__Task to complete__
Copy nothing but the lines below running from the line containing "The Blender Python" through the line containing "W = np.clip(HH", both end lines included.

## start Data rows

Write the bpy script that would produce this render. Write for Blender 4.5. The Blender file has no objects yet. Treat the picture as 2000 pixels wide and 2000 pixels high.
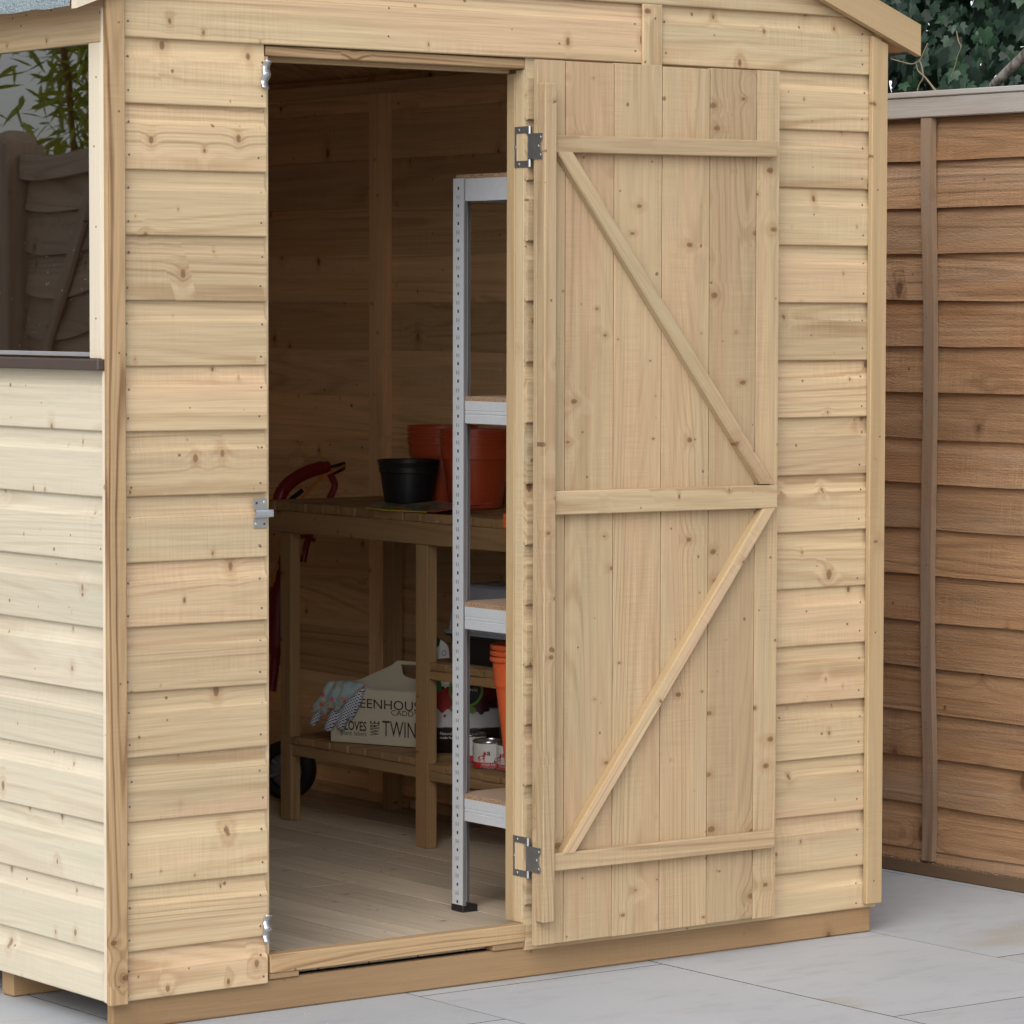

## end Data rows
## start Data rows

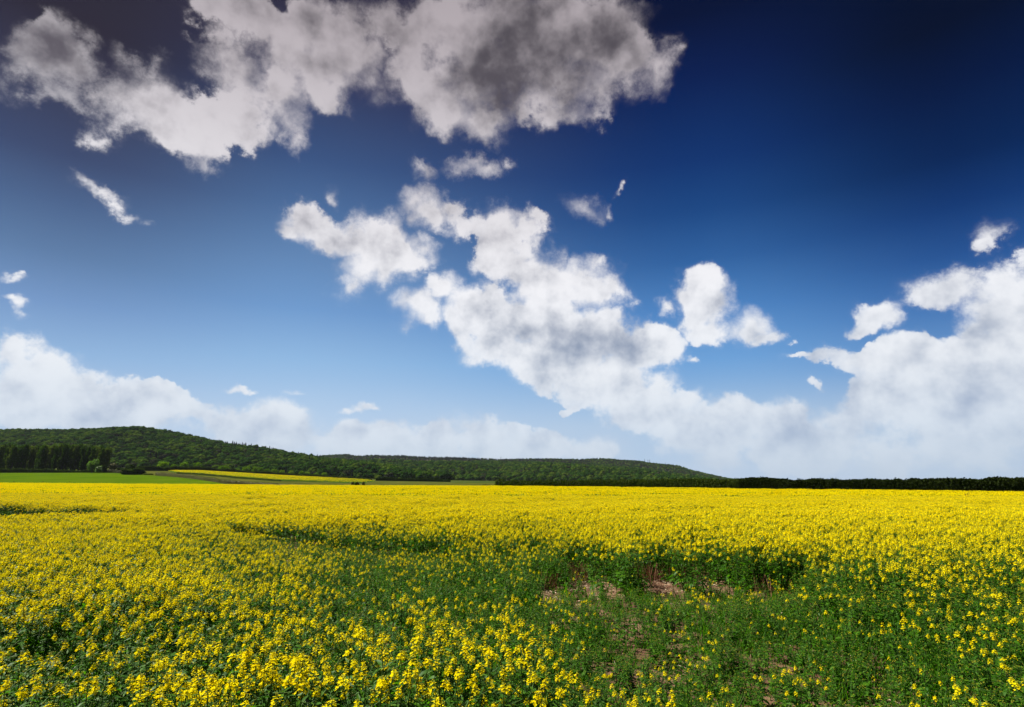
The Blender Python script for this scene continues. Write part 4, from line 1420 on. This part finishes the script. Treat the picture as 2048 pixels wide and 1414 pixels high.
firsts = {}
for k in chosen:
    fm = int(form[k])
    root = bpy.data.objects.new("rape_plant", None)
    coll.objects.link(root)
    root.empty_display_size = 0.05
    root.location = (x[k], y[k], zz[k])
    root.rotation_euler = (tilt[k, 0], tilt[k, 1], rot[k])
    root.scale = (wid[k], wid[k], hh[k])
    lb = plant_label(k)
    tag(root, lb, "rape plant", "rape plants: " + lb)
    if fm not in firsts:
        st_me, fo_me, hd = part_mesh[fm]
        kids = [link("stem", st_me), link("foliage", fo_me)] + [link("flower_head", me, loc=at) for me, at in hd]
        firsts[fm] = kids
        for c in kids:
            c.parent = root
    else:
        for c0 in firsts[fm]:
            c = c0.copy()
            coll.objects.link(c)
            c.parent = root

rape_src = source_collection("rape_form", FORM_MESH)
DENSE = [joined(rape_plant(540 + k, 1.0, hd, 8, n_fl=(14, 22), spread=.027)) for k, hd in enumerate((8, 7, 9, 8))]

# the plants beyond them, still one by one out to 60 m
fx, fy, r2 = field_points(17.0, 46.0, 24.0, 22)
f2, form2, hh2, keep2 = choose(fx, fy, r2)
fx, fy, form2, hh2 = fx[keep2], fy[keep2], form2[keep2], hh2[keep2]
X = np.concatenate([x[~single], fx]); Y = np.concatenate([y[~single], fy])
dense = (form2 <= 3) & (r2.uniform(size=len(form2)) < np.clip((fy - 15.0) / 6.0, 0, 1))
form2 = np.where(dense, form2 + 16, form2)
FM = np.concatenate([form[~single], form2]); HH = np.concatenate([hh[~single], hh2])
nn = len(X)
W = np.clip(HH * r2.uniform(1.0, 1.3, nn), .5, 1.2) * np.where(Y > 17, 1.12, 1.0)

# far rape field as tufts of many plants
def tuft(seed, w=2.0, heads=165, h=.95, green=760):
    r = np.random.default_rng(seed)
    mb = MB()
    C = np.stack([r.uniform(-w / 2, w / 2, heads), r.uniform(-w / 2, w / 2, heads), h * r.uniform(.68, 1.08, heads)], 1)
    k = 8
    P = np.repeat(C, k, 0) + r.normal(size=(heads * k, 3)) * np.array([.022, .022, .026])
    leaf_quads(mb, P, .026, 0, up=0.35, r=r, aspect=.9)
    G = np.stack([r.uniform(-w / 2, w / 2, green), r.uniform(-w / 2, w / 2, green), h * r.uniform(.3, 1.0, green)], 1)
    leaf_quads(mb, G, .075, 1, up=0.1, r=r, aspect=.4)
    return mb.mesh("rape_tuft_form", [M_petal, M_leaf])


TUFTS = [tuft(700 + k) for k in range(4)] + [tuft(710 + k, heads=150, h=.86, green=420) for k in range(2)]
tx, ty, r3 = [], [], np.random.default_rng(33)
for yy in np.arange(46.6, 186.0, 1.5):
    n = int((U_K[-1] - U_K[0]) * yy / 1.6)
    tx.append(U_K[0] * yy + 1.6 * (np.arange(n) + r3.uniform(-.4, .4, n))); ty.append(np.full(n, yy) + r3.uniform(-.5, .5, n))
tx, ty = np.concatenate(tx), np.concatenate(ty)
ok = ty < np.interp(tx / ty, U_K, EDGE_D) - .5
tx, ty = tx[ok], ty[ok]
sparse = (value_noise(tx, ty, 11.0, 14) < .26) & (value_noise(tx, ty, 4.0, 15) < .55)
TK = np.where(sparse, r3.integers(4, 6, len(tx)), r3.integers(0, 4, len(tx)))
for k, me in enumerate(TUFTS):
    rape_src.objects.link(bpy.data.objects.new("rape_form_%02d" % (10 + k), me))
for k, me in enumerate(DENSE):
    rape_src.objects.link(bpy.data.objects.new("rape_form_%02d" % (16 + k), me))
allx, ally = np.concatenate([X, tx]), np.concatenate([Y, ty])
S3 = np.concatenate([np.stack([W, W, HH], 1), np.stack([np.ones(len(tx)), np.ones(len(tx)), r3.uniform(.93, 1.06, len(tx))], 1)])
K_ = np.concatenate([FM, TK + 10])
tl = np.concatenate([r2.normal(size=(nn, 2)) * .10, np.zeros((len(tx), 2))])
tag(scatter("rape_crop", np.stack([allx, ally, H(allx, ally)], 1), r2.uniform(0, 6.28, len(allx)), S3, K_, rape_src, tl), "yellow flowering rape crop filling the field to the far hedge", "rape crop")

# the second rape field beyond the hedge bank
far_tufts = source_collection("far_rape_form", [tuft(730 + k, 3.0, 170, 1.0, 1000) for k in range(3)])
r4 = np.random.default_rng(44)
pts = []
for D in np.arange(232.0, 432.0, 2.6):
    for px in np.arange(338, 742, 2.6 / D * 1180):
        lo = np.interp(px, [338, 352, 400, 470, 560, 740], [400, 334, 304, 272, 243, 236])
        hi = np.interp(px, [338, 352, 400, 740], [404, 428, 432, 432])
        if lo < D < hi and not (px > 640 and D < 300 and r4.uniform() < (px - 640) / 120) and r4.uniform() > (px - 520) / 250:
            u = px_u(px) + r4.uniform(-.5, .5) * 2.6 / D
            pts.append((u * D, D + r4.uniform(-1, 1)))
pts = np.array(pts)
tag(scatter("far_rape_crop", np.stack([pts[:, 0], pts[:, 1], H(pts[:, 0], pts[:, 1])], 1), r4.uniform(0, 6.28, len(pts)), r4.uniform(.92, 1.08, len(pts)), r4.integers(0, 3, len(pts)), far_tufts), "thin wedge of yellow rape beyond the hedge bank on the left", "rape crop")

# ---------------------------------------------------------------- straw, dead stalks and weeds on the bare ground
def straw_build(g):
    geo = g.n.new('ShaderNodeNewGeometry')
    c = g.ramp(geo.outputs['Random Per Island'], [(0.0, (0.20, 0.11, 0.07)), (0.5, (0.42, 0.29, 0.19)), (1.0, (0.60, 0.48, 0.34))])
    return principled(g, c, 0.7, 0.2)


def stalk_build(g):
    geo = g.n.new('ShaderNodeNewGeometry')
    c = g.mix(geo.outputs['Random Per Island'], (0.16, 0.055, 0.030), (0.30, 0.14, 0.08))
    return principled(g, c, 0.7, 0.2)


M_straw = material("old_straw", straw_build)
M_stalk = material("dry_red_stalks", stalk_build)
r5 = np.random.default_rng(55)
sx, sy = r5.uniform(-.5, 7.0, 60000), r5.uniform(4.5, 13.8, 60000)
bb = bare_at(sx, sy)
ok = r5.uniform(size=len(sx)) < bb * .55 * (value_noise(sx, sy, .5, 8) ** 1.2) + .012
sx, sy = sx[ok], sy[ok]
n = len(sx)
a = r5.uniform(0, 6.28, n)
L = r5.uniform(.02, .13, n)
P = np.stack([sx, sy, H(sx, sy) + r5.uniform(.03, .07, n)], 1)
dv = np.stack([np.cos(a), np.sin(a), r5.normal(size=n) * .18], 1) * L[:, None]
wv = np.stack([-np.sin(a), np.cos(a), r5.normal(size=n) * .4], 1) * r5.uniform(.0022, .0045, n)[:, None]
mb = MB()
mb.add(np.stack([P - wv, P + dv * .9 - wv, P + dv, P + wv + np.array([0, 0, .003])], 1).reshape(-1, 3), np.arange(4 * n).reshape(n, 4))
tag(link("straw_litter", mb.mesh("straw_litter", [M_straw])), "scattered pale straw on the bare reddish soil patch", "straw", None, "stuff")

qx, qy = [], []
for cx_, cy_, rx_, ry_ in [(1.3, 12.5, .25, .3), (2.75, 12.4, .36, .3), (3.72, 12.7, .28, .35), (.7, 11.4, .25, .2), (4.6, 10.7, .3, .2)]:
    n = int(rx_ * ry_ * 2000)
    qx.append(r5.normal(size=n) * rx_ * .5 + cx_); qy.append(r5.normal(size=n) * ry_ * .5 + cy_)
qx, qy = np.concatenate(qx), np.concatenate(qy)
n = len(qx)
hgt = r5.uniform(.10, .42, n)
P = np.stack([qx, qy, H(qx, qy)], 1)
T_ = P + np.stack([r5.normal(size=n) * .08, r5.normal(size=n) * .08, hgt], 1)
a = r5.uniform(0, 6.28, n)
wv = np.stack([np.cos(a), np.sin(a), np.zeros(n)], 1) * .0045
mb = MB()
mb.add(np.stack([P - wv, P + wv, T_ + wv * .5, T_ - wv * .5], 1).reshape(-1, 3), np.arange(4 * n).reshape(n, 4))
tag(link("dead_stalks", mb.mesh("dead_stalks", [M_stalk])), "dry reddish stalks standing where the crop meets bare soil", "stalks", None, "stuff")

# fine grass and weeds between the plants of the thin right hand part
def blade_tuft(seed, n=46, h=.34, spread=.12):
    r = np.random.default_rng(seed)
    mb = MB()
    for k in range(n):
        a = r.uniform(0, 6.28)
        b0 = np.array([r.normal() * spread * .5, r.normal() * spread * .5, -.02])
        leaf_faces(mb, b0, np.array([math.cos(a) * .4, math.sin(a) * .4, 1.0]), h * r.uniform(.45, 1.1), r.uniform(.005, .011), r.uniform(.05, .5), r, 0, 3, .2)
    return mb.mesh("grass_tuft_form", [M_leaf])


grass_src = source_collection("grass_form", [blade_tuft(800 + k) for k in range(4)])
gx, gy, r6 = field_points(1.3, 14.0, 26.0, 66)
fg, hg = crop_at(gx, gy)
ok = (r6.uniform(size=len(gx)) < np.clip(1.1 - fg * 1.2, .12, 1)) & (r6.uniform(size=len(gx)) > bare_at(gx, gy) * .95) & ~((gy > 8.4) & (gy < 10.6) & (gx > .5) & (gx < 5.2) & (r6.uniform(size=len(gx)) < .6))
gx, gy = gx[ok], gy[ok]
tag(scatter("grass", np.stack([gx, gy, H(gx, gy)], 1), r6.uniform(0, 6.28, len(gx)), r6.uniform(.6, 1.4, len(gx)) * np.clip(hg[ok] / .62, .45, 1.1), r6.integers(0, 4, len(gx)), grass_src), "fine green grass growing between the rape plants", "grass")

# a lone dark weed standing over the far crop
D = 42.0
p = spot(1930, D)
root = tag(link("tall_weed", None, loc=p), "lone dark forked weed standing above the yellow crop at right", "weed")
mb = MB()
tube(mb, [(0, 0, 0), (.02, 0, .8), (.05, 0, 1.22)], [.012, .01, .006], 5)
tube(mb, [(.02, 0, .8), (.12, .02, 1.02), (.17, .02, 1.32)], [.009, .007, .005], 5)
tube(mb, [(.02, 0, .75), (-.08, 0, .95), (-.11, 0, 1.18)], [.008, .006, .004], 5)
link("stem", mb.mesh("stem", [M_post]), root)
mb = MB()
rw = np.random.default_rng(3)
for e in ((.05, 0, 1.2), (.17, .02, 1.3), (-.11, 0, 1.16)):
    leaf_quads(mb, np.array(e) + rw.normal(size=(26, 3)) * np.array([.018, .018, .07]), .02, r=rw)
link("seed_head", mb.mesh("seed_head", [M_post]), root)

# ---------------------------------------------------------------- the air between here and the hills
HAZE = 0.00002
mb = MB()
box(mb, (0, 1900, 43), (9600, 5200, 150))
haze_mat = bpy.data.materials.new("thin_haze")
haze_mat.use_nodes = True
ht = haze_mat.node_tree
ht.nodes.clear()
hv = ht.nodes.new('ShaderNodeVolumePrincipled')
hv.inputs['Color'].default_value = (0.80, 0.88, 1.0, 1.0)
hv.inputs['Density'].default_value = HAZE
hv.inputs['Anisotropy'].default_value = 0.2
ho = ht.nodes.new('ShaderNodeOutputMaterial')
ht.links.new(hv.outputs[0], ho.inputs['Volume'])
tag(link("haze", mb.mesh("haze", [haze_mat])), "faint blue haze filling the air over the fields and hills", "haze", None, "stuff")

## end Data rows

__Answer to this exercise__
The Blender Python script for this scene continues. Write part 4, from line 1420 on. This part finishes the script. Treat the picture as 2048 pixels wide and 1414 pixels high.
firsts = {}
for k in chosen:
    fm = int(form[k])
    root = bpy.data.objects.new("rape_plant", None)
    coll.objects.link(root)
    root.empty_display_size = 0.05
    root.location = (x[k], y[k], zz[k])
    root.rotation_euler = (tilt[k, 0], tilt[k, 1], rot[k])
    root.scale = (wid[k], wid[k], hh[k])
    lb = plant_label(k)
    tag(root, lb, "rape plant", "rape plants: " + lb)
    if fm not in firsts:
        st_me, fo_me, hd = part_mesh[fm]
        kids = [link("stem", st_me), link("foliage", fo_me)] + [link("flower_head", me, loc=at) for me, at in hd]
        firsts[fm] = kids
        for c in kids:
            c.parent = root
    else:
        for c0 in firsts[fm]:
            c = c0.copy()
            coll.objects.link(c)
            c.parent = root

rape_src = source_collection("rape_form", FORM_MESH)
DENSE = [joined(rape_plant(540 + k, 1.0, hd, 8, n_fl=(14, 22), spread=.027)) for k, hd in enumerate((8, 7, 9, 8))]

# the plants beyond them, still one by one out to 60 m
fx, fy, r2 = field_points(17.0, 46.0, 24.0, 22)
f2, form2, hh2, keep2 = choose(fx, fy, r2)
fx, fy, form2, hh2 = fx[keep2], fy[keep2], form2[keep2], hh2[keep2]
X = np.concatenate([x[~single], fx]); Y = np.concatenate([y[~single], fy])
dense = (form2 <= 3) & (r2.uniform(size=len(form2)) < np.clip((fy - 15.0) / 6.0, 0, 1))
form2 = np.where(dense, form2 + 16, form2)
FM = np.concatenate([form[~single], form2]); HH = np.concatenate([hh[~single], hh2])
nn = len(X)
W = np.clip(HH * r2.uniform(1.0, 1.3, nn), .5, 1.2) * np.where(Y > 17, 1.12, 1.0)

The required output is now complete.